Dopo l'abbandono di Cronos, nel 1987, i britannici Venom hanno continuato per tutti gli anni a sfornare lavori nella speranza di non essere dimenticati; tutto ciò che avevano ispirato era diventato molto più grande di loro. Dischi come "Temples Of Ice" passarono quasi inosservati al tempo della loro uscita, e sono quasi sconosciuti oggi. Questo non è tanto dovuto alla tecnica dei musicisti, o alla registrazione, o al mixaggio, tutti abissalmente superiori ai Venom '80 - '83 (i veri Venom), ma al fatto che il loro stile si è troppo allontanato da ciò che erano un tempo, da ciò che li ha resi un classico imprescindibile.
"Temples Of Ice" esce nel 1991 sotto la Under One Flag Records, con Mantas e Al Barnes alle chitarre, Tony "The Demolition Risk" Dolan al canto e al basso, Abbadon alla batteria. La presenza dei due membri storici non argina l'incredibile allontanamento stilistico e tematico dalle loro origini. Sotto questo punto di vista, si tratta della prosecuzione del percorso intrapreso con "Prime Evil" del 1989, ma con una mancanza d'ispirazione che non può portare il livello del disco oltre la soglia del piacevole e disimpegnato.

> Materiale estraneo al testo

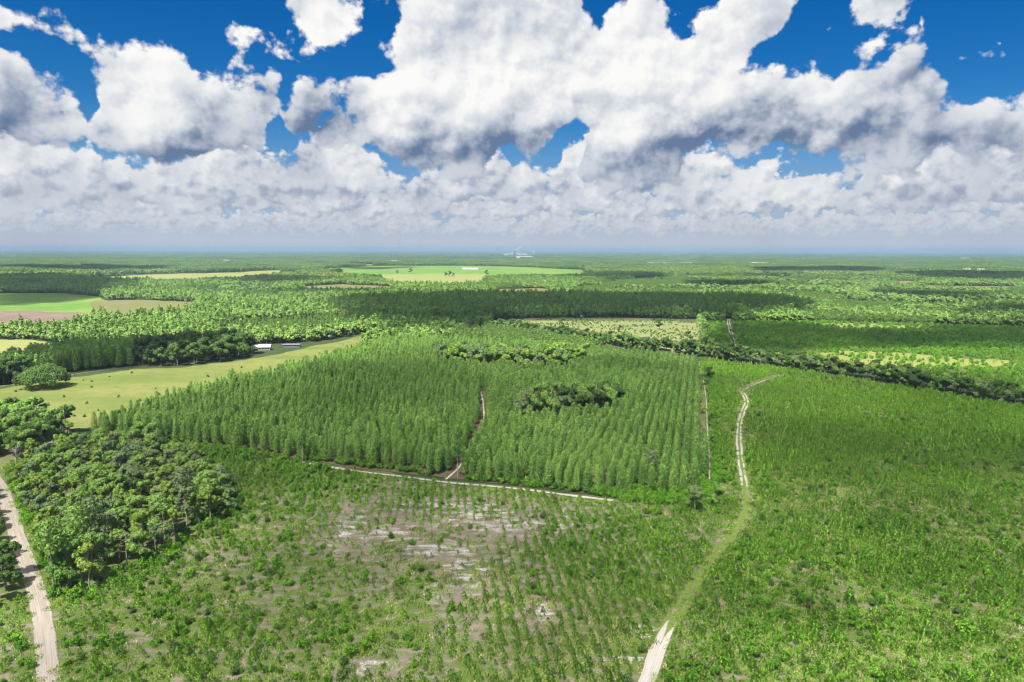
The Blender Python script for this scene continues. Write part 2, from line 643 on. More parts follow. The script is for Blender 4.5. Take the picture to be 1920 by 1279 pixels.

Il sound thrash si mescola ad arpeggi ed atmosfere pseudo-power, testi sovente di ispirazione fantasy, e poco rimane del satanismo (fittizio quanto teatrale) e della grinta di una volta. La voce di Dolan non eguaglia assolutamente Cronos, la cui mancanza si fa sentire. Vanno spese buone parole invece per i due chitarristi, che infondono all'album un punto di forza nelle parentesi solistiche e nelle ritmiche, dinamiche e serrate. Non mancano i brani parodici, non manca l'energia, ma l'ascolto scorre sterile ed insipido per tutti i suoi 40 minuti di lunghezza.
L'opener è "Tribes", energica, sostenuta ed arricchita dalle vivaci linee di basso di Dolan, che a tratti spiccano sulle chitarre. Buon pezzo, buon assolo melodico di stampo più Heavy che Thrash. "Even In Heaven" saltella indecisa tra arpeggi monocromatici e fendenti di chitarra che però non convincono; uno dei riempitivi (molti) del CD. "Trinity MCMXLV" è un altro brano ibrido, che mescola nuovamente arpeggi, un mid-tempo dai toni epic/power per sfociare in strofe speed sbraitate alla rinfusa. La solista di Mantas salva la canzone dalla mediocrità più nera, almeno in parte. Segue "In Memory Of (Paul Miller 1964 - 1990)", dotata di un po' più di verve delle due noiose precedenti, in virtù del tema trattato e della struttura più classica.
Segue una dose di riempitivi privi di valore : "Faerie Tale", che ripropone il banale quanto logorato dell'uso polpettone arpeggio/cavalcate di chitarra, "Playtime", il cui inizio scimmiotta "Jailhouse Rock" di Elvis Presley con esiti grotteschi, "Acid". Uno po' d'energia la regala lo speed/trash meno diluito di "Arachnid", ma si rimane ancora immersi nel mediocre e già sentito. Diverte invece la cover di "Speed King" dei Deep Purple, eseguita con un certo dinamismo entusiastico; ovviamente anch'essa priva di qualsivoglia valore. Chiude la title-track "Temples Of Ice" che ripropone la formula nauseabonda della melodia mescolata alla violenza, ed addirittura lascia che sia la prima a risultare preponderante. Sembra di sentire un gruppo Epic alle prime armi che a tratti si ricorda di dover fare thrash o qualcosa del genere. Avvilente.
Nonostante quest'album non meriti troppe lusinghe, lo consiglio ai dementi, come il sottoscritto, amanti dei flop dei gruppi famosi, e a chi vuole deliziarsi le orecchie con un Mantas in gran forma, seppure tremendamente fuori luogo.